Nicholas havia comprado um som novinho, modelo “Trend sound machine”. Um espetáculo! Som límpido, toca mp3, fita k7 e até os velhos bolachões que ele ainda tinha em casa, das coleções de seu pai. Nicholas, todo orgulhoso, ouvia em alto volume diariamente o seu novo mimo. E a casa, de tabela, se embalava naquele som escolhido por Nicholas, e seus gostos pessoais.

Mas essa paixão não parou por aí. No clube, na Universidade, nas festinhas ou na casa da namorada. Lá estava Nicholas e o seu som inseparável. Era a alegria da rapaziada. Todos se juntavam para curtir um sonzinho naquela máquina musical, como se fosse uma fogueira de outrora, e o som de Nicholas era requisitado para todos os eventos.

As pessoas, aos poucos, ficaram dependentes daquela traquitana. Iam à porta de Nicholas pedi-lo em empréstimo, e se ele chegava em um lugar desacompanhado (sem o som), mandavam-no de volta para buscar o aparelho. Não existia mais o Nicholas sem o seu sonzaço. Perdera a identidade o nosso protagonista para aquele aparelho tecnológico.

Essa singela historieta ilustra um pouco a nossa relação e do nosso entorno com a chamada mediunidade ostensiva. Tratada como um grande barato, uma novidade, esta se sobrepõe à nossa identidade, para que o médium seja visto como um aparelho mediúnico apenas, e a sua identidade, sua dimensão humana, de falhas e necessidades, seja esquecida, diante de seu novo papel, prisioneiro das demandas de outros, como as pitonisas de outrora.
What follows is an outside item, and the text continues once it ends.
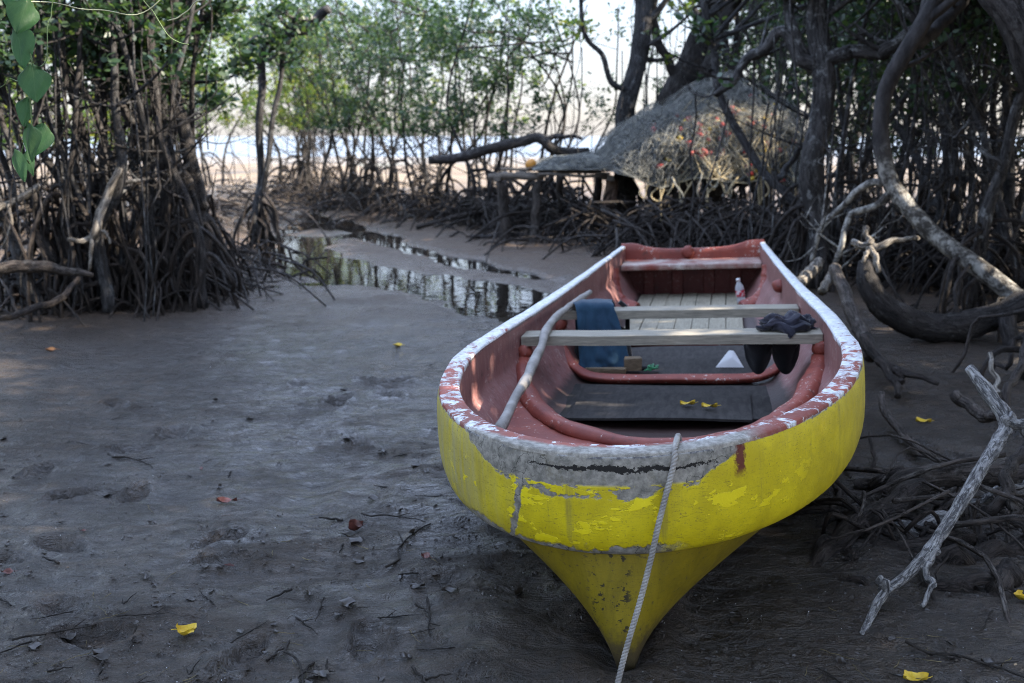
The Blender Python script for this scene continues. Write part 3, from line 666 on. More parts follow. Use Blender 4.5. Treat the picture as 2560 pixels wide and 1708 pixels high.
# navy rag bunched on the near thwart, black shorts hanging over it
mb = MB(); n1, n2 = 30, 40
th = np.linspace(0.02, np.pi - 0.02, n1)[:, None]; aa = np.linspace(0, 2 * np.pi, n2, endpoint=False)[None, :]
D = np.stack([np.sin(th) * np.cos(aa), np.sin(th) * np.sin(aa), np.cos(th) * np.ones_like(aa)], -1)
k = 1 + 0.75 * fbm(D[..., 0] * 3.1 + 1, D[..., 1] * 3.1 + D[..., 2] * 1.5 + 7, 4)
P = D * k[..., None] * L_((0.15, 0.085, 0.055)); P[..., 0] += 0.03 * np.sin(P[..., 1] * 30); P[..., 2] += 0.012 * np.sin(P[..., 0] * 60 + P[..., 1] * 30)
P = P + L_((0.585, 2.27, -0.05)); P[..., 2] = np.where((P[..., 1] < 2.165), P[..., 2] - 0.03, np.maximum(P[..., 2], -0.071))
mb.grid(O_top + P[..., :1] * e_u + P[..., 1:2] * e_s + P[..., 2:] * e_n, True)
tag(mb.build('rag', M['cloth_navy']), 'crumpled navy rag lying on the nearer thwart', 'rag')
def f_short(a, b):
    leg = np.abs(np.sin(a * np.pi * 2))
    z = -0.074 - b * (0.10 + 0.14 * leg ** 0.5) - 0.004
    s = 2.345 + 0.03 * b + 0.022 * np.sin(a * 14 + 1) * b + 0.015 * fbm(a * 4, b * 3, 2)
    u = 0.51 + (a - 0.5) * (0.235 + 0.03 * b) + 0.01 * fbm(a * 3, b * 4 + 3, 2)
    return u, s, z
tag(sheet(f_short, 40, 20, 0.006).build('shorts', M['cloth_black']), 'black shorts hanging down behind the nearer thwart under the rag', 'shorts')
m = Mat('white_plastic'); m.surf((0.80, 0.81, 0.83), 0.45, m.bump(m.noise(m.obj(), 40, 4), 0.2, 0.003)); M['plastic'] = m.m
mb = MB(); v = L_([(-0.085, -0.04, 0), (0.09, -0.045, 0), (0.075, 0.055, 0), (-0.07, 0.06, 0), (0.0, 0.005, 0.105), (0.03, 0.01, 0.098), (0.02, -0.035, 0.06)]) * 0.82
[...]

Essa reflexão nos faz pensar que a mediunidade, como faculdade, precisa de uma percepção mais aprofundada, que fuja da visão circense de pedir mais um fenômeno para alegrar o pessoal, ou ainda, da devoção santificadora, que vê no médium um emissário divino para atender os nossos caprichos. Faz-se necessário que essa faculdade seja vista como algo natural, e que traz responsabilidades àquele que a possui, mas também aos que com ela convivem.
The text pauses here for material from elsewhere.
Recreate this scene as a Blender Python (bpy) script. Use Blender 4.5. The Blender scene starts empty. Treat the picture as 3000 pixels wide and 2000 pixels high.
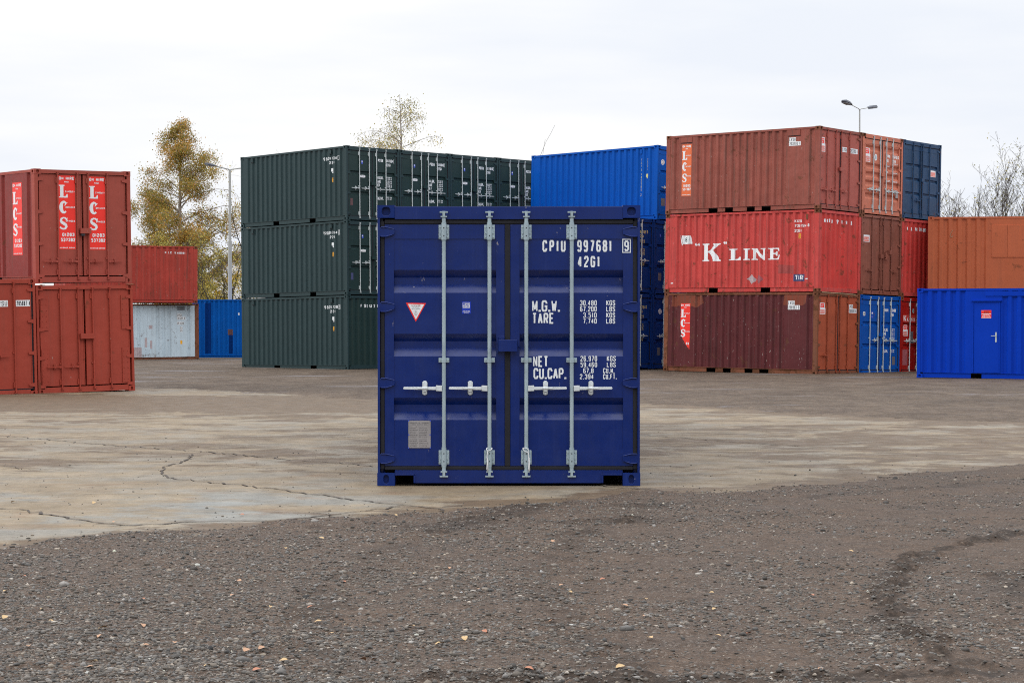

O processo de tratar o médium como se um medalhão fosse nos remete a paradigmas antigos, estranhos à visão espírita, nos quais buscamos gurus ou mestres que nos substituam nos difíceis processos da encarnação. Claro, os Espíritos nos orientam sempre que possível, e não precisam de um “Trend sound machine”, podendo fazê-lo pelo sonho, pela intuição ou de formas mais sutis. Pelo contrário, essa pressão por desempenho termina por ser uma porta para a obsessão e para o animismo, na busca do médium, envolto em grande expectativa de agradar o seu seleto público.
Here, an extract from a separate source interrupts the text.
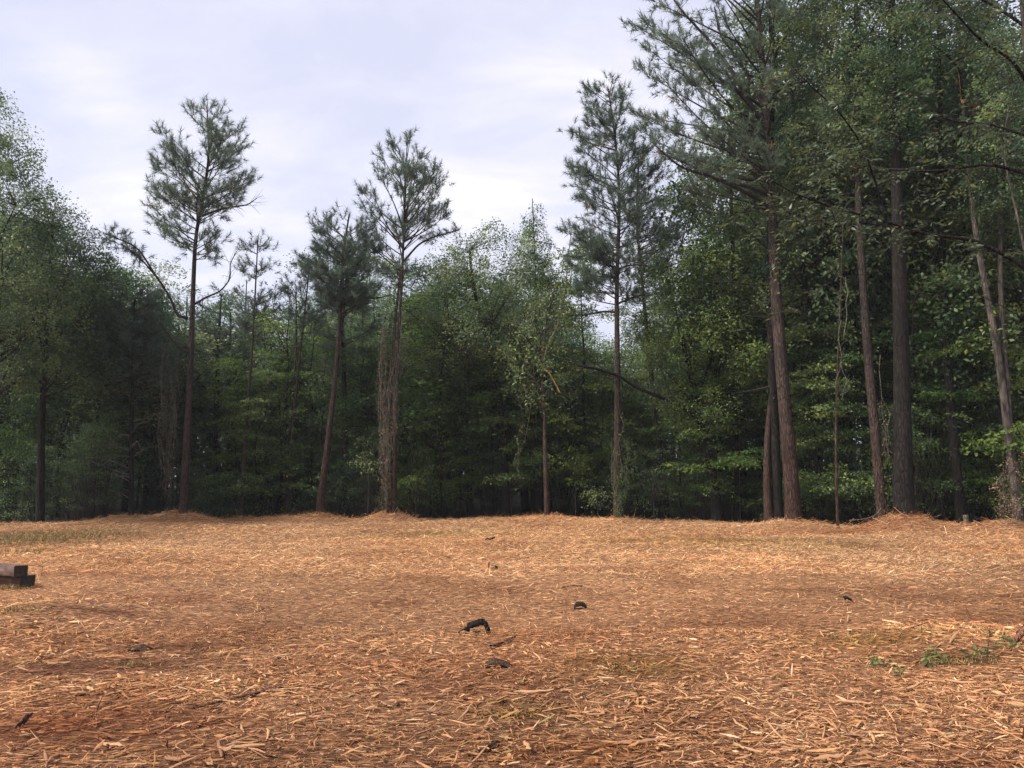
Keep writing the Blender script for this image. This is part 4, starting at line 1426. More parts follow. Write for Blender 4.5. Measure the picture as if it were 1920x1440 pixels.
TSH = [Proto(template_shrub(231, M_leaf_u)), Proto(template_shrub(232, M_leaf_u, 3.4, 1.4)), Proto(template_shrub(233, M_leaf_d, 2.0, 2.0)), Proto(template_shrub(234, M_leaf_d, 4.2, 1.8, 80))]
for k in range(120):
    px = rs.uniform(-80, 2000)
    if px < 380 and rs.rand() < 0.35:
        continue
    p = P(px, 900, 30)
    D = float(edge_y(p[0])) + 1.0 + 9 * rs.rand() ** 1.3
    p = P(px, 900, D)
    sc = rs.uniform(0.55, 1.05)
    j = rs.choice(4, p=(0.3, 0.25, 0.2, 0.25)) if px > 600 else rs.choice(4, p=(0.05, 0.1, 0.35, 0.5))
    o = TSH[j].place((p[0], D, -0.1), rs.uniform(0, 6.28), (sc, sc, sc * rs.uniform(0.8, 1.2)))
    back = 'rear ' if D > float(edge_y(p[0])) + 5.0 else ''
    tag(o, back + ('small ', 'medium ', 'large ')[int((sc - 0.55) / 0.167)] + ('bright green low', 'bright green upright', 'dark green low', 'dark green tall')[j] + ' shrub ' + landmark(px), 'shrub', 'shrubs at the foot of the wood')

# far wood seen as one mass between the stems
rs_ = RS(240)
bag = Bag()
n = 6000
a = rs_.uniform(-0.85, 0.85, n)
D_ = rs_.uniform(66, 78, n)
xx = a * D_
pxs = 960 + a * F
tops = np.interp(pxs, SKY_LINE[:, 0], SKY_LINE[:, 1]) + 60
hh = np.maximum(4, (895 - tops) / F * D_)
cl = np.stack([xx, D_, hh * rs_.rand(n) ** 1.5], 1)
cl[4200:, 2] = 3.6 * rs_.rand(1800)
nn = rs_.randn(n, 3) * 0.4
nn[:, 2] += 0.6
nn[:, 1] -= 0.4
nn /= np.linalg.norm(nn, axis=1)[:, None]
leaf_cloud(bag, cl, nn, 14, np.full(n, 1.3), 0.3, 0.60, rs_, 0.3, 0)
o = bag.build('far_wood', [M_leaf_d])
tag(o, 'far trees closing off the back of the wood', 'wood', kind='stuff')


# ================================================================== near tree at the right edge
D = 11.0
root, base = root_at('near_tree', 1975, D, 'near tree at the right edge whose leafy branches hang into the upper right', 'tree')
rs_ = RS(250)
x0 = P(1937, 0, D)[0] - base[0]
zt = np.linspace(-0.3, 15, 18)
tp = np.stack([np.full(18, x0) + 0.02 * np.cumsum(rs_.randn(18)) * 0.5, 0.03 * np.cumsum(rs_.randn(18)), zt], 1)
build_trunk(tp, flare(18, 0.27, 0.13, 0.25), M_grey_bark, root, rs_, 14)
paths = [
    ([(1945, 520), (1890, 478), (1830, 447), (1750, 437), (1700, 420), (1640, 400), (1580, 382), (1500, 352), (1440, 315), (1405, 275)], 9, 2, (0, 0.3)),
    ([(1675, 410), (1652, 345), (1620, 270), (1570, 210), (1510, 165), (1470, 130)], 5, 1.5, (0.2, -0.2)),
    ([(1700, 420), (1620, 395), (1540, 382), (1450, 380)], 4, 1.2, (0.2, 1.0)),
    ([(1940, 330), (1880, 290), (1800, 290), (1720, 270), (1640, 240), (1580, 190)], 7, 1.5, (0, 1.6)),
    ([(1940, 180), (1880, 130), (1800, 110), (1720, 60), (1660, 30)], 7, 1.5, (0, -1.0)),
    ([(1938, 60), (1880, 0), (1800, -60), (1700, -80)], 7, 2, (0, 0.5)),
    ([(1940, 260), (1890, 210), (1830, 180), (1780, 100)], 6, 2, (0, 1.2)),
    ([(1948, 640), (1915, 610), (1880, 598), (1840, 585), (1790, 572)], 3, 1, (0, -0.6)),
    ([(1560, 375), (1590, 470), (1570, 520), (1500, 570), (1445, 592)], 2, 1, (0.1, 0.1)),
]
bag = Bag()
allp = []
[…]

Certa vez conheci uma pessoa católica que conhecia do ambiente de trabalho um desses médiuns medalhões que temos por aí, e foi muito interessante ouvir dela um relato da pessoa “X” (o médium), como um excelente colega de trabalho, dado que para ela não fazia sentido aquela aura mágica que a mediunidade lhe conferia entre os espíritas. Talvez nos falte olhar essas pessoas como pessoas normais que elas são, e não como aparelhos de última geração.

Se você é médium ostensivo, ou convive com um, busque normalizar as suas relações com este que já tem suas dificuldades naturais dessa percepção expandida, olhando para o Nicholas que é dono do som, primeiramente, para que o seu convívio não se torne um fardo para todos os envolvidos nessa relação. Como diziam sabiamente os Espíritos, médium somos todos nós. Como em todas as potencialidades, temos os que se destacam, mas todo esse poder também traz fardos provacionais. E não seremos nós a complicar mais ainda isso.